> WRITTEN TASK
Say how many lines hold the string "script"; please write nothing but the number.

> GIVEN DATA
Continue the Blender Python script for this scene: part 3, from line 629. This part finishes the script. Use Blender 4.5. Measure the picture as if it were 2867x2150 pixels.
...
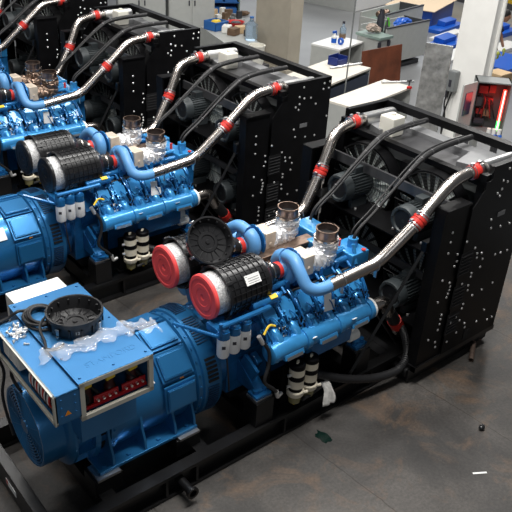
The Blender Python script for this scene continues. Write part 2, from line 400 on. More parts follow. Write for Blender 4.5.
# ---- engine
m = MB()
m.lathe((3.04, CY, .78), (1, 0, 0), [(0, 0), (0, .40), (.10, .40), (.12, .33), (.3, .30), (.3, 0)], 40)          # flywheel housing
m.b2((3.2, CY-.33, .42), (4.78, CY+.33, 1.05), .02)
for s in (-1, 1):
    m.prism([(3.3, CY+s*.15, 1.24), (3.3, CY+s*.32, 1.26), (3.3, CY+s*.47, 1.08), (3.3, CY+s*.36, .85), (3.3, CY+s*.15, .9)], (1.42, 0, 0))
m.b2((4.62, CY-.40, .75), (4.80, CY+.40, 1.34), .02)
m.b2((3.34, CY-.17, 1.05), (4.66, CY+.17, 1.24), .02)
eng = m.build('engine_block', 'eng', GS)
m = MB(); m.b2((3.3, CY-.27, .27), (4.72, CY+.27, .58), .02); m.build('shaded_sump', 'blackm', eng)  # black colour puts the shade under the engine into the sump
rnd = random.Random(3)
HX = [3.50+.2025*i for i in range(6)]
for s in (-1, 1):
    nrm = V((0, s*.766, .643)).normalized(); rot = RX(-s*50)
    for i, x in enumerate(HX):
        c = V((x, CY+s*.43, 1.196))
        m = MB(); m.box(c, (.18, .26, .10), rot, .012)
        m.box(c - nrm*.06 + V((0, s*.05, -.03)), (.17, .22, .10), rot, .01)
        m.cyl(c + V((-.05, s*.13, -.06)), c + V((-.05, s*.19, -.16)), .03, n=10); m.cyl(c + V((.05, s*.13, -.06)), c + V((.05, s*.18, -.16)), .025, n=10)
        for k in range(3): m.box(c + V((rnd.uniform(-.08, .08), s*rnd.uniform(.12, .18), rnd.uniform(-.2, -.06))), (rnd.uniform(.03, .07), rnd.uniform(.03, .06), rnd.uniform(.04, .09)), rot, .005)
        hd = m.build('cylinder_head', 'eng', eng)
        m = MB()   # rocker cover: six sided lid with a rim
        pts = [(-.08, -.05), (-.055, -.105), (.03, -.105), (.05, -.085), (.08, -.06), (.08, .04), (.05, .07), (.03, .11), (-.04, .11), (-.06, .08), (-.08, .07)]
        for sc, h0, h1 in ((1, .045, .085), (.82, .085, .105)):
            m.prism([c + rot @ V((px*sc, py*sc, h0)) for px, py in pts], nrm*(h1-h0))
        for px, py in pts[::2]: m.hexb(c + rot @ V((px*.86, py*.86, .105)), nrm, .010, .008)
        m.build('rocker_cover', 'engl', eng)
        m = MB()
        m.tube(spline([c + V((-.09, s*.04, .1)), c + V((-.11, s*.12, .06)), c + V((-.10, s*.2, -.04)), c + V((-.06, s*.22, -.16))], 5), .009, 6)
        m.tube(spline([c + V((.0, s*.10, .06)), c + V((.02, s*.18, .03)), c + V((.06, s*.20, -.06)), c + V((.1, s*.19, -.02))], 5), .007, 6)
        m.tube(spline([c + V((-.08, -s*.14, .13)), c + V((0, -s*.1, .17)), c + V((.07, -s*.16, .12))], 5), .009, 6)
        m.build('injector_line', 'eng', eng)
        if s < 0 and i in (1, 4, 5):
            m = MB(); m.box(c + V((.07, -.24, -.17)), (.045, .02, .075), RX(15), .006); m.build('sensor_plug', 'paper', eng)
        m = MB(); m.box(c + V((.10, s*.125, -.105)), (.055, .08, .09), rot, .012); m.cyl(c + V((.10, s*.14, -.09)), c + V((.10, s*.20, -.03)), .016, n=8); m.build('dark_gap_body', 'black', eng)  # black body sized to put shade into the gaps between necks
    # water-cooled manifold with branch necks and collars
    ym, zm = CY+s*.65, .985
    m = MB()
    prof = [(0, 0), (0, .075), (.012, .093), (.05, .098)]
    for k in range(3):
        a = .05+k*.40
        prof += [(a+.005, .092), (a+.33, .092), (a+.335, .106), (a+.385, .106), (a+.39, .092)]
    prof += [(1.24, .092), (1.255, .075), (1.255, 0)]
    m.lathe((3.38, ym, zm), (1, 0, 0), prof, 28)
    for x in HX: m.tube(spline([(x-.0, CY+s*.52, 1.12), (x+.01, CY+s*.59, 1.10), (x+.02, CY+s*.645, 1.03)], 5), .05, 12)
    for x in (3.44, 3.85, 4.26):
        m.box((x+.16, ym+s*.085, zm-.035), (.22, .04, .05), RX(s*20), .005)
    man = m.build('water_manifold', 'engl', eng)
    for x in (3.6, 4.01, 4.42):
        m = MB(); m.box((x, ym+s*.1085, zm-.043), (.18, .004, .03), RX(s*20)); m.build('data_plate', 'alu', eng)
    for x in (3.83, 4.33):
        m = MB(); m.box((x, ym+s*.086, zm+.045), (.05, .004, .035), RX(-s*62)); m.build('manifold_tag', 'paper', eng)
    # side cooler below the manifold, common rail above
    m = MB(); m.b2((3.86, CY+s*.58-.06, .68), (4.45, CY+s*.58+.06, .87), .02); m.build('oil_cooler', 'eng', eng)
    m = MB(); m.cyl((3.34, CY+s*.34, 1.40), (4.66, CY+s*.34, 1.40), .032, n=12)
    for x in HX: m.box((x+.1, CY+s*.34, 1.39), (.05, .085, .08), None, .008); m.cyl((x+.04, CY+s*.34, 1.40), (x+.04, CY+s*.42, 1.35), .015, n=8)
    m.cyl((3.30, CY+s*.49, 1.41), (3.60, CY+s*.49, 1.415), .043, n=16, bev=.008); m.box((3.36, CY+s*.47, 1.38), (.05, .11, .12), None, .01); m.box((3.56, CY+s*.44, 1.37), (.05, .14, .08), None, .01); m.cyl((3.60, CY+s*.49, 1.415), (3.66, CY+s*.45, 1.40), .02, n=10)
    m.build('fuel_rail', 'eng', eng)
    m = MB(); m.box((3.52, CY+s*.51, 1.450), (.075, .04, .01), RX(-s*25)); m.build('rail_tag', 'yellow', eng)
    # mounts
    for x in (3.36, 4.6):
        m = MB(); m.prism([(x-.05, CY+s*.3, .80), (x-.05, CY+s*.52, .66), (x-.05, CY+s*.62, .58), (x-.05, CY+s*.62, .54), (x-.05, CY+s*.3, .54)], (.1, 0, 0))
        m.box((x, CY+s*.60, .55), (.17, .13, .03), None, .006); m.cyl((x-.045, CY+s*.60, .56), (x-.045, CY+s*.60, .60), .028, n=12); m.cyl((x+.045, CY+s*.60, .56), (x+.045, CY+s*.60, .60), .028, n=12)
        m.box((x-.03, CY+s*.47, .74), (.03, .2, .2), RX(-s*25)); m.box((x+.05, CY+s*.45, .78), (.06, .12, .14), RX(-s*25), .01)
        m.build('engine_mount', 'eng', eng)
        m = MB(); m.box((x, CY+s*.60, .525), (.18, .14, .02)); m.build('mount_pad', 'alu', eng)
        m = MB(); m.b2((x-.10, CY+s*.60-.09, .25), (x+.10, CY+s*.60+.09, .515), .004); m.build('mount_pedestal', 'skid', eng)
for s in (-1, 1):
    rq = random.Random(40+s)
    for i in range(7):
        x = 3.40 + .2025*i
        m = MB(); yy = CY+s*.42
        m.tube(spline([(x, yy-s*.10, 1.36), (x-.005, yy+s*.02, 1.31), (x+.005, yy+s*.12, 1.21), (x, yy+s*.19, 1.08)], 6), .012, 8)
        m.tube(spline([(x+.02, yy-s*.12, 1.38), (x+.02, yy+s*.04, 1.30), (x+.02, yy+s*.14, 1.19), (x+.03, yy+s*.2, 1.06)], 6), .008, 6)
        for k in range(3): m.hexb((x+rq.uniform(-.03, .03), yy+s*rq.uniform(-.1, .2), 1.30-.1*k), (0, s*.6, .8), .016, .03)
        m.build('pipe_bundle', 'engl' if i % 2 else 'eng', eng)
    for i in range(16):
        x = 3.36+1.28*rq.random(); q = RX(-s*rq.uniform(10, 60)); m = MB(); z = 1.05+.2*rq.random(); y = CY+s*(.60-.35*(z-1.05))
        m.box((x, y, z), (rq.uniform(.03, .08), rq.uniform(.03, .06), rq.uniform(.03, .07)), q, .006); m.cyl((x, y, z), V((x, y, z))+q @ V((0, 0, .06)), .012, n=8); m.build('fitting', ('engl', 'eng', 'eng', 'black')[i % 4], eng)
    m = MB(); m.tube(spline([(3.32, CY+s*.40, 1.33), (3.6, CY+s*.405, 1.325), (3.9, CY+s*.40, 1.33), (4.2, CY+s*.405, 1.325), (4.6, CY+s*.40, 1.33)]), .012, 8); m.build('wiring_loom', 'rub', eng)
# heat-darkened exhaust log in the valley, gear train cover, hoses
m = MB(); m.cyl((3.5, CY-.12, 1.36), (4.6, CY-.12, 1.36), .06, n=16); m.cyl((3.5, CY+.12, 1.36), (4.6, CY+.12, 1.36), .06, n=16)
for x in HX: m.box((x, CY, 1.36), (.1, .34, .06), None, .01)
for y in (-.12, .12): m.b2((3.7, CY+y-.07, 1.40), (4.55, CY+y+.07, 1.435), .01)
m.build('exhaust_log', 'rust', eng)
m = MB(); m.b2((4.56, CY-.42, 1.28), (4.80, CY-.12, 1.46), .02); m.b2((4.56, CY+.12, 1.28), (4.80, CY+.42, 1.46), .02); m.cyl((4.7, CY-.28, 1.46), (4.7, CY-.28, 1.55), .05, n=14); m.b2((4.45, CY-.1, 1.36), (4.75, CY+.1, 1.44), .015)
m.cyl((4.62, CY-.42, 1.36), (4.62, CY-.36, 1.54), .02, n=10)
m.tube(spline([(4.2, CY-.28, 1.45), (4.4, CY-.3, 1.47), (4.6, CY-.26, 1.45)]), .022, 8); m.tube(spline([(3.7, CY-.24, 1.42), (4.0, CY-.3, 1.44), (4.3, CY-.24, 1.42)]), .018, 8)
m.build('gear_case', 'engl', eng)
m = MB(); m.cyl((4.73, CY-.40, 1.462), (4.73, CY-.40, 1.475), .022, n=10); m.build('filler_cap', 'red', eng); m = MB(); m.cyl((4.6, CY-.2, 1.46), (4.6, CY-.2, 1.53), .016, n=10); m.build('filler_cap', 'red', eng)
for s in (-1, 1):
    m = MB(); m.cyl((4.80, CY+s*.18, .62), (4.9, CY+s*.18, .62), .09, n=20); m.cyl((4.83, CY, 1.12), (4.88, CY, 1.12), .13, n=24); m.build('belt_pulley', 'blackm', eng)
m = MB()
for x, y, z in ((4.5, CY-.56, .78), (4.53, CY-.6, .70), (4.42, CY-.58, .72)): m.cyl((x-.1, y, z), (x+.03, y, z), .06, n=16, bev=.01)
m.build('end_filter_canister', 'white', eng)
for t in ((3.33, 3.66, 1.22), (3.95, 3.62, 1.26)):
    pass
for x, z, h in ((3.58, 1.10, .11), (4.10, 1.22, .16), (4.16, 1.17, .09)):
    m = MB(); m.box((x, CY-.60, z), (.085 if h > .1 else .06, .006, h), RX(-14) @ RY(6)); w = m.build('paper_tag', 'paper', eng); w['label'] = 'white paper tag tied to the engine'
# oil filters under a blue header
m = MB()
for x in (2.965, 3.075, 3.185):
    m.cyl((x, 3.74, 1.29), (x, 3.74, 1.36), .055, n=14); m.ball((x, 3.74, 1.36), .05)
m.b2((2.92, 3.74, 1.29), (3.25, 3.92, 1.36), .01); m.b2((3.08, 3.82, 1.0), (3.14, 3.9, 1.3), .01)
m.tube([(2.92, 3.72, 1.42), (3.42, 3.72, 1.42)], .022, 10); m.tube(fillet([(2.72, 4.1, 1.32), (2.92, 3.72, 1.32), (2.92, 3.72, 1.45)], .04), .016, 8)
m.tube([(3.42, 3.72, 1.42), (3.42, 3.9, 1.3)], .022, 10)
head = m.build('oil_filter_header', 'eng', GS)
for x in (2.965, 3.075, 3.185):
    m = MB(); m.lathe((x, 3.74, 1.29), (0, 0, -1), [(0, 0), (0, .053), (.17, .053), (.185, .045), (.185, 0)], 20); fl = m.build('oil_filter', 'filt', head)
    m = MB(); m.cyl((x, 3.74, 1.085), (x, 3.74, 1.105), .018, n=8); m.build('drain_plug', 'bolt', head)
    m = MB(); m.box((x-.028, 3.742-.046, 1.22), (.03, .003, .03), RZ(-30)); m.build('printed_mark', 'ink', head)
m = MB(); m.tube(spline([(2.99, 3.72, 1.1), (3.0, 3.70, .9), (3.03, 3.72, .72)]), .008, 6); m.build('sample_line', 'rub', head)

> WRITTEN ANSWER
2